━━━━━ Task input ━━━━━

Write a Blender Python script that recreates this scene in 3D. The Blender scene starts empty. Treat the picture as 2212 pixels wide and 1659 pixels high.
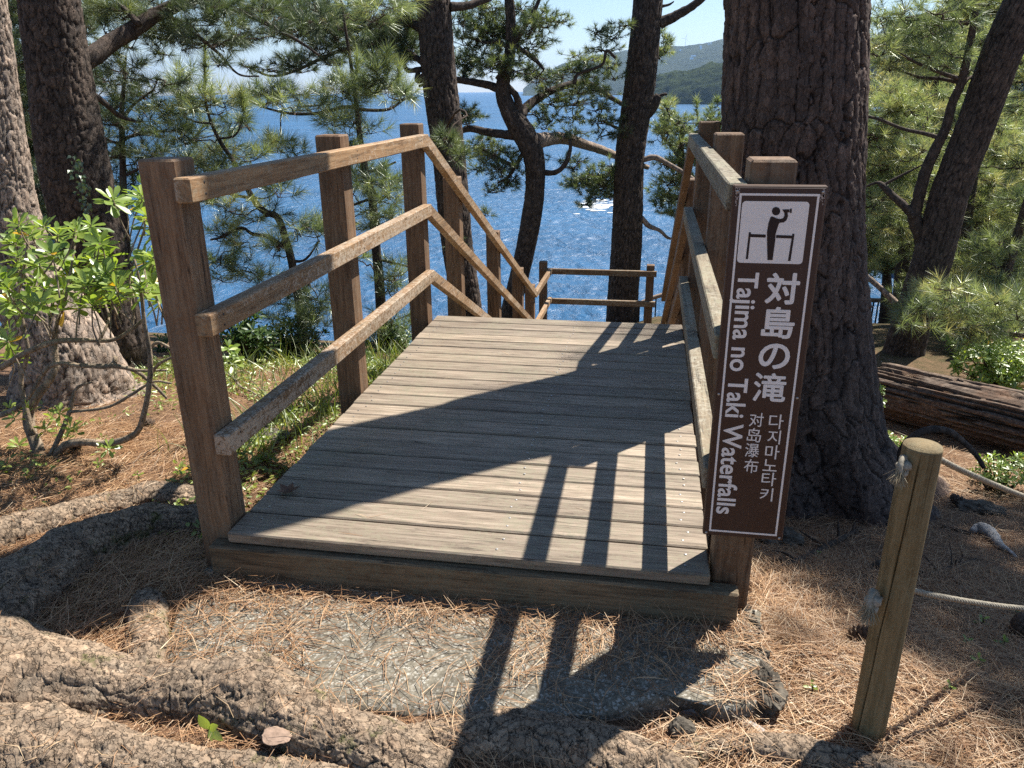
import bpy, math, random
import numpy as np
from mathutils import Matrix, Vector
rng = np.random.default_rng(7)
random.seed(7)
R_ = math.radians
SC = bpy.context.scene
COL = SC.collection

# ------------------------------------------------------------------ camera
CAMH = 1.32                      # above the deck boards, which are z = 0
F_PX, PITCH, ROLL, YAW = 1683.5, R_(20.633), R_(0.595), R_(9.974)
CX, CY, PW = 1106.0, 829.5, 2212.0
CAM = np.array([0, 0, CAMH])
_fw = np.array([-math.sin(YAW)*math.cos(PITCH), math.cos(YAW)*math.cos(PITCH), -math.sin(PITCH)])
_rt = np.array([math.cos(YAW), math.sin(YAW), 0.0])
_up = np.cross(_rt, _fw)
_c, _s = math.cos(ROLL), math.sin(ROLL)
_cr, _cu = _rt*_c - _up*_s, _rt*_s + _up*_c
cam = bpy.data.cameras.new('camera')
cam.sensor_width = 36.0
cam.lens = F_PX/PW*36.0
cam.clip_start, cam.clip_end = 0.05, 80000
co = bpy.data.objects.new('camera', cam)
COL.objects.link(co)
M = Matrix(((_cr[0], _cu[0], -_fw[0], 0), (_cr[1], _cu[1], -_fw[1], 0), (_cr[2], _cu[2], -_fw[2], CAMH), (0, 0, 0, 1)))
co.matrix_world = M
SC.camera = co

# ------------------------------------------------------------------ light
SUN_AZ, SUN_EL = R_(41.0), R_(54.7)        # azimuth measured from +Y towards +X
sun = bpy.data.lights.new('sun', 'SUN')
sun.energy = 5.0
sun.angle = R_(0.53)
sun.color = (1.0, 0.95, 0.88)
so = bpy.data.objects.new('sun', sun)
COL.objects.link(so)
SUND = np.array([math.sin(SUN_AZ)*math.cos(SUN_EL), math.cos(SUN_AZ)*math.cos(SUN_EL), math.sin(SUN_EL)])
so.rotation_euler = Vector(SUND).to_track_quat('Z', 'Y').to_euler()
so.location = (3, 3, 12)
wd = bpy.data.worlds.new('World')
SC.world = wd
wd.use_nodes = True
wn = wd.node_tree
wn.nodes.clear()
sky = wn.nodes.new('ShaderNodeTexSky')
sky.sky_type = 'NISHITA'
sky.sun_disc = False
sky.sun_elevation = SUN_EL
sky.sun_rotation = SUN_AZ
sky.altitude = 40
sky.air_density = 1.0
sky.dust_density = 0.1
sky.ozone_density = 2.5
bg = wn.nodes.new('ShaderNodeBackground')
bg.inputs['Strength'].default_value = 0.062
wo = wn.nodes.new('ShaderNodeOutputWorld')
wn.links.new(sky.outputs[0], bg.inputs[0])
wn.links.new(bg.outputs[0], wo.inputs[0])
SC.view_settings.view_transform = 'Standard'
SC.view_settings.look = 'None'
SC.view_settings.gamma = 1.0
SC.view_settings.exposure = 1.16
SC.cycles.max_bounces = 6
SC.cycles.diffuse_bounces = 3
SC.cycles.glossy_bounces = 2
SC.cycles.transmission_bounces = 3
SC.cycles.volume_bounces = 0
SC.cycles.transparent_max_bounces = 4
SC.cycles.sample_clamp_indirect = 4.0
SC.cycles.sample_clamp_direct = 3.0
SC.cycles.use_denoising = False

# ------------------------------------------------------------------ helpers
def ray(x, y):
    u, v = x-CX, y-CY
    return _cr*(u/F_PX) - _cu*(v/F_PX) + _fw
def W(x, y, Y):
    d = ray(x, y)
    return CAM + d*(Y/d[1])
def WZ(x, y, z):
    d = ray(x, y)
    return CAM + d*((z-CAMH)/d[2])
def sstep(a, b, x):
    t = np.clip((np.asarray(x, float)-a)/(b-a), 0, 1)
    return t*t*(3-2*t)
def hash1(*a):
    s = 0.0
    for k, q in zip((127.1, 311.7, 74.7, 53.3), a):
        s = s + np.asarray(q, float)*k
    return np.modf(np.abs(np.sin(s)*43758.5453))[0]
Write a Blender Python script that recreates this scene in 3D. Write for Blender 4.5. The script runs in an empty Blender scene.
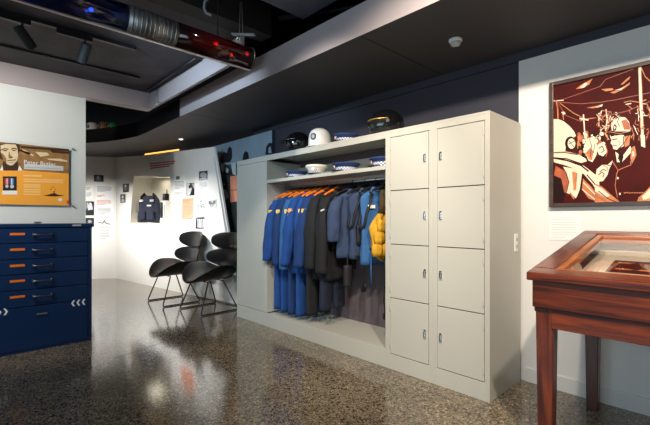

━━━━━

- _Given instruction_:
Filter for "this". Return all lines that hold it.

- _Answer_:
Write a Blender Python script that recreates this scene in 3D. The Blender scene starts empty. Treat the picture as 2212 pixels wide and 1659 pixels high.
Write a Blender Python script that recreates this scene in 3D. Write for Blender 4.5. The script runs in an empty Blender scene.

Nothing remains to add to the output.